> **Instruction**:
Begin at the line containing "Model this scene" in the entries below and end at the line containing "C = scene.collection"; transcribe that range exactly and nothing outside it.

> **Entries shown**:

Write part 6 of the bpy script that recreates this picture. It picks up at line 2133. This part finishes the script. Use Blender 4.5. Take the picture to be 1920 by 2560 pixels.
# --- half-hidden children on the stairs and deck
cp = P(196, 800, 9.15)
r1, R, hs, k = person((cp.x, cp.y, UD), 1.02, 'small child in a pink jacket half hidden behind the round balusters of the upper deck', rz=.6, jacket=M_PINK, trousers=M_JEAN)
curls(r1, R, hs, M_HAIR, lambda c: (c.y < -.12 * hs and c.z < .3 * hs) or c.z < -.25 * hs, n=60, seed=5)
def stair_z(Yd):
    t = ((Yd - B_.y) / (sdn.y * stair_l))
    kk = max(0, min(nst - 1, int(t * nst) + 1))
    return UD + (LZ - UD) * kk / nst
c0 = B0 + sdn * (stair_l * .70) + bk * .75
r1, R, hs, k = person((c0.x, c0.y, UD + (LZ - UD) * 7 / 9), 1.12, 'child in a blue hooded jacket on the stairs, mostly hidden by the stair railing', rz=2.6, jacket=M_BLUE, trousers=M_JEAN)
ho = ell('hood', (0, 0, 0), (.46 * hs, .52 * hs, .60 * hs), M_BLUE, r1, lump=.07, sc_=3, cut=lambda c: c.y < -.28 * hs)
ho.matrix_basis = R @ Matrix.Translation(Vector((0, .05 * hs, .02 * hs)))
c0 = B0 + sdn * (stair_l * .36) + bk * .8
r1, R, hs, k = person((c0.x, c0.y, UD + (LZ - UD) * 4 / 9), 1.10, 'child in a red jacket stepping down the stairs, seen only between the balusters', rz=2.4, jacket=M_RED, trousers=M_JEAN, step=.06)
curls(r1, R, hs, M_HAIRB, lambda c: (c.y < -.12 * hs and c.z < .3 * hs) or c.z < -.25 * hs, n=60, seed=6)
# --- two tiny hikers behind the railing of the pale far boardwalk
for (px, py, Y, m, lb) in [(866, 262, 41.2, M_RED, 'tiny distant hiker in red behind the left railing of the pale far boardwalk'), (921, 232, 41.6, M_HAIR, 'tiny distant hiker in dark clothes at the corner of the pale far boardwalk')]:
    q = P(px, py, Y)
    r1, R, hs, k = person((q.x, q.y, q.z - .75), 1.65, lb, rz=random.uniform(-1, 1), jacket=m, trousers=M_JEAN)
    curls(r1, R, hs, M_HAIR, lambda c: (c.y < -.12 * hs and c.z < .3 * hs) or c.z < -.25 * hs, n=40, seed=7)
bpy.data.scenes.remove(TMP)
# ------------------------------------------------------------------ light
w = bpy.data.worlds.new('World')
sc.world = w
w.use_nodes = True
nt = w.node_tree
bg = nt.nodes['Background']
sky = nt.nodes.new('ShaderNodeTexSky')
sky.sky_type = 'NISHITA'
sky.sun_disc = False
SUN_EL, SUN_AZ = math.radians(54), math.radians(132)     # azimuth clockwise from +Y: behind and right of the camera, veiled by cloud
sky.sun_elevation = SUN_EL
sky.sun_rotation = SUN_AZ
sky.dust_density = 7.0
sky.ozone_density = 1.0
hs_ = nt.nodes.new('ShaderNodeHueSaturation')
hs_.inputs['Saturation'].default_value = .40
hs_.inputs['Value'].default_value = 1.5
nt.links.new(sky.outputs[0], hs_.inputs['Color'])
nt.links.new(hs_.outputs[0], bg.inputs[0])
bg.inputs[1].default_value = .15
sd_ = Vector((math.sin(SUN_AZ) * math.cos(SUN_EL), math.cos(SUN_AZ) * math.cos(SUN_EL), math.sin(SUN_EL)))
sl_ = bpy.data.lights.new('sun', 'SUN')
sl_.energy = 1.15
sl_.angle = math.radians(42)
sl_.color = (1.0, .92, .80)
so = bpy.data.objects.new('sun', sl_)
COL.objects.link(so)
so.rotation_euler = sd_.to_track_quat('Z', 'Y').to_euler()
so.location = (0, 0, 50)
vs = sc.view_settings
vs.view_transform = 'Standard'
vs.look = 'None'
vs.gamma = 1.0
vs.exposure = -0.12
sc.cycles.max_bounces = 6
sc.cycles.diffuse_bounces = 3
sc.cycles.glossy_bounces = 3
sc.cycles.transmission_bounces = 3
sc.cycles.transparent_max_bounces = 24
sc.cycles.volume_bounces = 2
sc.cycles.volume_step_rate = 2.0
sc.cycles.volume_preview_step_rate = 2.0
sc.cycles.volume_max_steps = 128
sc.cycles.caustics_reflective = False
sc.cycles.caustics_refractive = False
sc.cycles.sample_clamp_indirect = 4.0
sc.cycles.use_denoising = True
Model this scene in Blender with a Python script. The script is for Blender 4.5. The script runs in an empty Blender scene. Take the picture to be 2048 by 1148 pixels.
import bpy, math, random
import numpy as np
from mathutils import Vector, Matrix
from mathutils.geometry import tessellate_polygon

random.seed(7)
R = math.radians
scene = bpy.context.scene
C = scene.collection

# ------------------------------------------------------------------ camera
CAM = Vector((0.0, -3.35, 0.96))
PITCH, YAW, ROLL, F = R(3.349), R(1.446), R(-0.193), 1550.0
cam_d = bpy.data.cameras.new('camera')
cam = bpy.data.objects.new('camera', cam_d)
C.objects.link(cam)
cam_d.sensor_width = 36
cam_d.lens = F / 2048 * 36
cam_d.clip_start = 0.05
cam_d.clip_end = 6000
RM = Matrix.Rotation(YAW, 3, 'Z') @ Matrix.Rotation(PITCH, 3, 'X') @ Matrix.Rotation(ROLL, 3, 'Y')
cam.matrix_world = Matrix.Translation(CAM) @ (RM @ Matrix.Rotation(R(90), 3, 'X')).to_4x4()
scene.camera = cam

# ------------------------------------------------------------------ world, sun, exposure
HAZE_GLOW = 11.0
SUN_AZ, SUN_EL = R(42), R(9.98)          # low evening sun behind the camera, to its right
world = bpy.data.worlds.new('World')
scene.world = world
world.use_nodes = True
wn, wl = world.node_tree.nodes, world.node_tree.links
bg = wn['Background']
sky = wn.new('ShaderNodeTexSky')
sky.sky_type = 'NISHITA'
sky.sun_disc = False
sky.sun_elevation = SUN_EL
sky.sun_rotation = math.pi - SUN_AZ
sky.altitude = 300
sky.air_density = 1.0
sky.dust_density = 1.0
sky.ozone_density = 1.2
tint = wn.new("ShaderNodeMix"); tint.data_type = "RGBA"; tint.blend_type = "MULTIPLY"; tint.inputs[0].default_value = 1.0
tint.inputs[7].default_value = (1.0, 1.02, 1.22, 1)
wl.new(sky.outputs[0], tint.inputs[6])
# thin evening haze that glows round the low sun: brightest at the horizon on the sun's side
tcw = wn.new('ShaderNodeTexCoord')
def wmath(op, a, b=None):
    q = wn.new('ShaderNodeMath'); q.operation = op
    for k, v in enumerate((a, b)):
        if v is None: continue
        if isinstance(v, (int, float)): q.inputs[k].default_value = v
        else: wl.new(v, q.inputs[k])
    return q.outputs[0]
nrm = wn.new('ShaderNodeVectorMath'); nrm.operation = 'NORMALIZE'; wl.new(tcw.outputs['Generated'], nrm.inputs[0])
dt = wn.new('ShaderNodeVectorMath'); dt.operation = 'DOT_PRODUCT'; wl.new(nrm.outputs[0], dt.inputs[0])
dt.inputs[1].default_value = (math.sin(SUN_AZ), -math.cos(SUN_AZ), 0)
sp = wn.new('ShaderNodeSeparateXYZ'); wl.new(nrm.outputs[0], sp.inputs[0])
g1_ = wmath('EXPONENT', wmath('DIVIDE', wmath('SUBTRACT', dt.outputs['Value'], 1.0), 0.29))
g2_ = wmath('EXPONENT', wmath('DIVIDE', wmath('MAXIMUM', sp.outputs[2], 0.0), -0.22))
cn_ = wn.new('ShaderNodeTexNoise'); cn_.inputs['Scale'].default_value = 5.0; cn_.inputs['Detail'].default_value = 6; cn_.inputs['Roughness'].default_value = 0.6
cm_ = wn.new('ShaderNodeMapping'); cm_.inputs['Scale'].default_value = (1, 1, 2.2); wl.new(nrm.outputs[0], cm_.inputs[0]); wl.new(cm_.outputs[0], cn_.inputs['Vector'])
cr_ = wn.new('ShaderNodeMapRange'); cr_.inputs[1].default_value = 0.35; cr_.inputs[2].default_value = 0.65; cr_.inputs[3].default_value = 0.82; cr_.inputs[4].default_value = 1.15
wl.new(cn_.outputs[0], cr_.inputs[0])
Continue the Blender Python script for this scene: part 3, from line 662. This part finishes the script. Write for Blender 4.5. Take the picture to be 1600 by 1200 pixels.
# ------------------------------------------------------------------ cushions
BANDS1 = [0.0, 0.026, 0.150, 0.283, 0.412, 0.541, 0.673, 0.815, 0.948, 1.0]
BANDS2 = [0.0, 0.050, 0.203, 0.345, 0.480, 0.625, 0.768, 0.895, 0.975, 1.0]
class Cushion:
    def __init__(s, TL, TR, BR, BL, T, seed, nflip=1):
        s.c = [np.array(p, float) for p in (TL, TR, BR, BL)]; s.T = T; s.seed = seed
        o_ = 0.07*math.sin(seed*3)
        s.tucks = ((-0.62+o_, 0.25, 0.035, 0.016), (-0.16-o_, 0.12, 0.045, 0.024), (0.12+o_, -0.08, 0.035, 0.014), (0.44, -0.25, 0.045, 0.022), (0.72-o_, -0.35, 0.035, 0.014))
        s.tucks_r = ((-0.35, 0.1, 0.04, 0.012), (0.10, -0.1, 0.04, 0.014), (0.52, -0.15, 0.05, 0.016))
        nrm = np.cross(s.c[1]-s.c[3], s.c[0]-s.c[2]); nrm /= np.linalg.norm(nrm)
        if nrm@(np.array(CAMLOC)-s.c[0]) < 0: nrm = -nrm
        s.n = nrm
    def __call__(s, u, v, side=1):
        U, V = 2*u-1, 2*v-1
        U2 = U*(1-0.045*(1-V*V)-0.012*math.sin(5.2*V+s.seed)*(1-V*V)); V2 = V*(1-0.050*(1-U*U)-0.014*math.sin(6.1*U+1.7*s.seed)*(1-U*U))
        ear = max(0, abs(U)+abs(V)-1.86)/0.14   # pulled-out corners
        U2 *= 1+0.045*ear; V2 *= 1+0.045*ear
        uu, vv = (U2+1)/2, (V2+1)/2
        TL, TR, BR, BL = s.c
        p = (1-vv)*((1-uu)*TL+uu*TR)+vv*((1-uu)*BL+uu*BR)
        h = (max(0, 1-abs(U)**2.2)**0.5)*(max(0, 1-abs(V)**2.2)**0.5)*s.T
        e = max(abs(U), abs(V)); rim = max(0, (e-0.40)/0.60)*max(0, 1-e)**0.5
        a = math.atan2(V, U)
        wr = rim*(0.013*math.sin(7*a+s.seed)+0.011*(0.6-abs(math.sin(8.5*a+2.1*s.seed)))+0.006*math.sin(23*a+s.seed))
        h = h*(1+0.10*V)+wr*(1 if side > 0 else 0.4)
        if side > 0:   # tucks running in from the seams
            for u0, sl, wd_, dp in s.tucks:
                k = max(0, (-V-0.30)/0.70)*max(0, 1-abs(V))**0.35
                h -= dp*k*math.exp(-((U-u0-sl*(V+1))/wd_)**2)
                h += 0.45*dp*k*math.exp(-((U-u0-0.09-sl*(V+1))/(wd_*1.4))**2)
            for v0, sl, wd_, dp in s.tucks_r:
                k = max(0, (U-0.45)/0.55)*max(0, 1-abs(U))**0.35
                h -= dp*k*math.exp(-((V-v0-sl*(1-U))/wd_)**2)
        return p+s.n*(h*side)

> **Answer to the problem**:
Model this scene in Blender with a Python script. The script is for Blender 4.5. The script runs in an empty Blender scene. Take the picture to be 2048 by 1148 pixels.
import bpy, math, random
import numpy as np
from mathutils import Vector, Matrix
from mathutils.geometry import tessellate_polygon

random.seed(7)
R = math.radians
scene = bpy.context.scene
C = scene.collection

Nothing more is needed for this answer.